Le vrai boom du genre est arrivé avec le succès des romans d’Ahmad Mourad : Vertigo, L’Eléphant bleu et la Poussière du Diamant. Les événements de ces romans se déroulent dans des univers tendus, parfois surnaturels comme L’Eléphant bleu, adapté au cinéma.
Echapper à la réalité
Pour le directeur de vente de la Librairie Alef, les raisons derrière le succès de ce genre de littérature ont une explication. « Les remous et l’agitation politiques qu’a connus l’Egypte depuis janvier 2011 ont poussé les lecteurs à chercher refuge dans ce genre de littérature, loin des écrits traditionnels ». Quelques écrivains relativement jeunes sont devenus des spécialistes du genre, jugé comme populaire, à la portée de tous.
L’écrivain Hassan Al-Guindi, qui s’est démarqué en signant une trilogie au début de sa carrière, a choisi de raconter l’histoire d’une guerre fratricide dans une communauté de djinns. Ceux-ci demandent l’aide des humains pour trancher leur conflit. L’auteur a d’abord commencé par publier sa trilogie sur Internet. Opération gagnante, car très vite, l’histoire est suivie par 100 000 lecteurs en ligne. Ce succès l’a poussé alors à publier sa trilogie sur papier, une édition qui a aussi connu une belle réussite.

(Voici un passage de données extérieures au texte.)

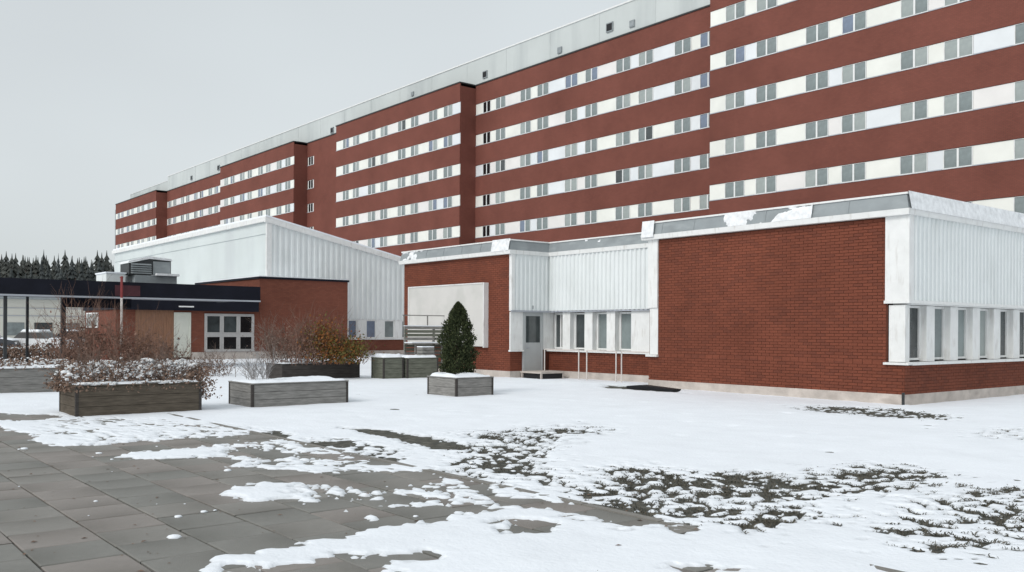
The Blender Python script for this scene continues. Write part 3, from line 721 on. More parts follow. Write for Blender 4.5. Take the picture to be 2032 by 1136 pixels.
cling('x', XP1R - .9, XP1R + .12, ZT + .1, ZR + .02, 38, .30, B, plane=Y0 - .16, lean=.08)
cling('y', Y0 - .1, 33, ZT + .11, ZR + .02, 51, .75, B, plane=XR + .16, lean=.08)
cling('x', -23.4, -22.6, ZT + .3, ZR, 61, .05, B, plane=YP2 - .15, lean=.08)
cling('x', -20.5, -18.9, ZT + .35, ZR, 64, -.05, B, plane=YP2 - .15, lean=.08)
# corner drain pipe stub and plinth crack
b = MB(); b.tube((XR + .0, Y0 - .06, 0), (XR + .0, Y0 - .06, ZF + .05), .035); B(b, 'drain_pipe', M['darkpost'])

# railing frames in front of the recess
def railing(x0, x1, y0, y1, lab):
    t_ = thing('railing', lab, 'railing', ((x0 + x1) / 2, (y0 + y1) / 2, 0), 0, 'white tube railings by the recess')
    f_ = W(t_); zt = 1.04
    for (x_, y_) in ((x0, y0), (x1, y1)):
        b = MB(); b.tube((x_, y_, 0), (x_, y_, zt), .022, n=8); f_(b, 'post', M['tubewhite'])
    b = MB(); b.tube((x0, y0, zt), (x1, y1, zt), .022, n=8); f_(b, 'top_rail', M['tubewhite'])
yr = 21.75
railing(-24.95, -23.15, yr, yr, 'leftmost white tube railing under the recessed windows, nearest the grey door')
railing(-22.75, -21.35, yr, yr, 'middle white tube railing under the recessed windows')
railing(-21.10, -19.45, yr, yr, 'rightmost white tube railing under the recessed windows, beside the big brick wall')

# dark rubber mats / covers lying by the wall
b = MB(); b.prism([(-19.0, 20.15, .0), (-17.2, 20.15, .0), (-17.2, 20.15, .07), (-18.5, 20.15, .13), (-19.0, 20.15, .08)], (0, -.35, 0))
o = b.build('cellar_cover', M['black']); o['label'] = 'low black cover lying in the snow at the left foot of the big brick wall'; o['category'] = 'cover'

# ------------------------------------------------------------------ tall brick building
tall = thing('tall_brick_building', 'very long tall red brick block with rows of white window bands behind the low buildings', 'building', (-110, 66, 0))
T = W(tall); TO = tuple(tall.location)
ZTOP = 28.22
rows = [26.22 - 3.32 * k for k in range(7)]; BHW = 1.2
segs = [  # x0, x1, plane, first row hidden etc.
 (-44.95, -4.0, 55.8), (-79.6, -44.95, 59.3), (-107.2, -79.6, 57.2), (-119.65, -107.2, 59.3), (-146.8, -119.65, 57.2), (-179.0, -146.8, 59.3), (-205.3, -179.0, 57.2)]
for (x0, x1, y) in segs:
    b = MB(); zt = ZTOP
    b.box(x0, x1, y + .12, y + 14, 0, zt - .3)                       # core, dark behind bands
    for sx_ in (0,):
        prev = zt
        for zr in rows:
            b.box(x0, x1, y, y + .119, zr, prev); prev = zr - BHW
        b.box(x0, x1, y, y + .119, 0, prev)
    T(b, 'wall', M['farbrick'])
    b = MB(); b.box(x0 - .05, x1 + .05, y - .08, y + 14, zt + .001, zt + .12); T(b, 'roof', M['darkpost'])  # roof slab coloured dark to paint the shadow line above the brick
# white roof-storey cladding
b = MB()
b.box(-203.0, -179.0, 59.5, 60, ZTOP + .12, 30.3); b.box(-179.0, -44.95, 59.42, 60, ZTOP + .12, 31.1)
b.box(-44.95, 0, 58.5, 60, ZTOP + .12, 31.1)
pc = T(b, 'roof_storey', M['pent'])
b = MB(); b.box(-179.05, -44.9, 59.34, 60.1, 31.101, 31.22); b.box(-203.0, -179.1, 59.44, 60.1, 30.301, 30.4); T(b, 'roof_flashing', M['whitetrim'])
b = MB(); x_ = -178
while x_ < -46: b.box(x_ - .03, x_ + .03, 59.395, 59.42, ZTOP + .13, 31.1); x_ += 6.9
T(b, 'cladding_joint', M['pent'])
for (x_, z_, s_) in ((-59.3, 29.45, .42), (-56.5, 29.05, .3), (-66.1, 28.95, .3), (-78.05, 29.15, .38), (-112.4, 28.9, .4), (-153.1, 29.3, .45), (-166, 29.2, .4), (-92.3, 29.9, .25)):
    b = MB(); b.box(x_ - s_, x_ + s_, 59.30, 59.42, z_ - s_, z_ + s_); v_ = T(b, 'vent', M['grey_metal'])
    b = MB(); b.box(x_ - s_ * .8, x_ + s_ * .8, 59.28, 59.298, z_ - s_ * .75, z_ + s_ * .75); T(b, 'vent_opening', M['black'] if s_ > .36 else M['grey_metal'], parent=v_)
# downpipe at the far end
b = MB(); b.box(-206.1, -205.35, 57.3, 57.9, 0, 27.2); T(b, 'downpipe', M['grey_metal'])
# windows: shared meshes
WH = BHW
fm = {}
def frame_mesh(wd):
    if wd not in fm:
        b = MB(); f = .06; h = WH - .06
        b.box(-wd / 2, wd / 2, .02, .1, -.02, .02); b.box(-wd / 2, wd / 2, .02, .1, h - .02, h)
        for u in (-wd / 2 + .025, 0, wd / 2 - .025): b.box(u - .025 - (.035 if u == 0 else 0), u + .025 + (.035 if u == 0 else 0), .02, .1, .021, h - .021)
        b.box(-wd / 2 - .02, wd / 2 + .02, -.04, .02, -.05, -.021)
        fm[wd] = b.mesh('window', M['whitetrim'])
    return fm[wd]
pm = {}
def pane_mesh(wd, g_):
    if (wd, g_) not in pm:
        b = MB(); a = wd / 2 - .08; b.box(-a / 2, a / 2, .055, .065, .021, WH - .081); pm[wd, g_] = b.mesh('pane', M[g_])
    return pm[wd, g_]
wr = random.Random(21)
def pick():
    r_ = wr.random()
    return 'glass_g' if r_ < .58 else 'glassd' if r_ < .62 else 'glass_l' if r_ < .88 else 'glass_b'
def pairs_T1():
    L = []; x = -43.5
    while x < -6: L += [(x, x + 1.8), (x + 2.78, x + 4.55)]; x += 6.88
    return L
T1 = pairs_T1()
T2 = [(-78.3, -77.0)] + [(-76.1, -74.45), (-72.03, -70.35), (-69.38, -67.66), (-65.25, -63.5), (-62.46, -60.8), (-58.44, -56.63), (-55.67, -53.95), (-51.55, -49.75), (-48.8, -47.1)]
T3 = [(-105.4, -103.8), (-102.8, -101.2), (-99.0, -97.2), (-96.05, -94.4), (-92.1, -90.4), (-89.3, -87.7), (-85.6, -83.9), (-82.7, -81.0)]
T4 = [(-119.3, -117.9)]
T5 = [(x - 39.7, y_ - 39.7) for x, y_ in T3]
T6 = [(-178.3 + 6.9 * k + d, -176.6 + 6.9 * k + d) for k in range(5) for d in (0, 2.75)][:9]
T7 = [(x - 98.5, y_ - 98.5) for x, y_ in T3]
def band(segi, pairs, nrow, small=False):
    x0, x1, y = segs[segi]
    for k in range(nrow):
        zb = rows[k] - WH
        cur = x0 if segi != 3 else -119.55; 
        joined = MB() if small else None
        xend = x1 if segi != 3 else -117.6
        for (a, c) in pairs:
            if c > x1: break
            # infill before
            if a - cur > .1:
                m_ = wr.random(); b = MB(); b.box(cur + .012, a - .012, y + .045 + wr.uniform(0, .012), y + .119, zb + .02, rows[k] - .02)
                T(b, 'infill_panel', M['infill' if m_ < .6 else 'infill2' if m_ < .8 else 'infill3'])
            wd = round(c - a, 2)
            f_ = inst('window', frame_mesh(wd), tall, ((a + c) / 2 - TO[0], y - TO[1], zb + .03 - TO[2]))
            dark = (segi == 1 and pairs.index((a, c)) == 0) or segi == 3
            for s_ in (-1, 1):
                inst('pane', pane_mesh(wd, 'glass_black' if dark else pick()), f_, (s_ * wd / 4, 0, 0))
            cur = c
        if xend - cur > .1:
            m_ = wr.random(); b = MB(); b.box(cur + .012, xend - .012, y + .045, y + .119, zb + .02, rows[k] - .02)
            T(b, 'infill_panel', M['infill' if m_ < .6 else 'infill2' if m_ < .8 else 'infill3'])
        b = MB(); b.box(x0 + .02, xend, y - .035, y + .044, zb - .04, zb + .018); T(b, 'window_ledge', M['lighttrim'])
    if segi == 3:                              # plain brick to the right of the slit windows
        b = MB()
        for k in range(7): b.box(-117.6, x1, y + .001, y + .119, rows[k] - BHW, rows[k])
        T(b, 'wall', M['farbrick'])
    # close rows without windows
    if nrow < 7:
        b = MB()
        for k in range(nrow, 7): b.box(x0 + .01, x1 - .01, y + .03, y + .119, rows[k] - BHW, rows[k])
        T(b, 'wall_infill', M['infill'])
band(0, T1, 6); band(1, T2, 5); band(2, T3, 5); band(3, T4, 4); band(4, T5, 4); band(5, T6, 3); band(6, T7, 3)

# ------------------------------------------------------------------ white hall with the sloping roof
hall = thing('white_hall', 'white clad hall with a sloping roofline and corrugated front behind the entrance', 'building', (-62, 30, 0))
H_ = W(hall); GX = -54.75; GY = 24.38; GZ0 = 8.78; GZ1 = 6.25; GY1 = 36.6
zslope = lambda y: GZ0 + (GZ1 - GZ0) * (y - GY) / (GY1 - GY)
b = MB(); b.prism([(GX - .1, GY + .02, 0), (GX - .1, GY1, 0), (GX - .1, GY1, GZ1 - .05), (GX - .1, GY + .02, GZ0 - .05)], (-33, 0, 0)); H_(b, 'wall', M['greenwhite'])
b = MB(); corrugated(b, (GX, GY + .3), (GX, GY1), 2.42, zslope(GY + .3) - .15, (1, 0), 0.4, 0.05, top1=GZ1 - .15); H_(b, 'cladding', M['white'])
b = MB(); b.box(GX - .1, GX + .06, GY - .04, GY + .3, 2.42, GZ0 - .15); b.box(GX - .099, GX - .002, GY + .3, GY1, 2.4, 2.46); H_(b, 'corner_casing', M['whitetrim'])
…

L’écrivain Amr Al-Ménoufi est lui aussi une figure emblématique de ce genre d’écriture. « Il n’y a aucun problème à fournir aux lecteurs des moments qui rompent avec l’ordinaire. Il y a aussi des encyclopédies et des livres sérieux qui sont là pour combler ceux qui veulent du sérieux », précise Amr Al-Ménoufi, qui s’est bâti une réputation grâce à son roman Azzif qui a figuré pendant des mois sur la liste des bestsellers. Azzif a emprunté son titre à un fameux livre de sorcellerie. Il est à la fois un roman de suspens et de surnaturel, racontant l’histoire d’un adolescent, orphelin, qui est parti vivre avec son grand-père, un vilain sorcier. Celui-ci est réputé pour le rapport étroit qu’il maintient avec les djinns. Mais les esprits vont leur jouer de mauvais tours, menaçant le petit-fils du sorcier et ses amis.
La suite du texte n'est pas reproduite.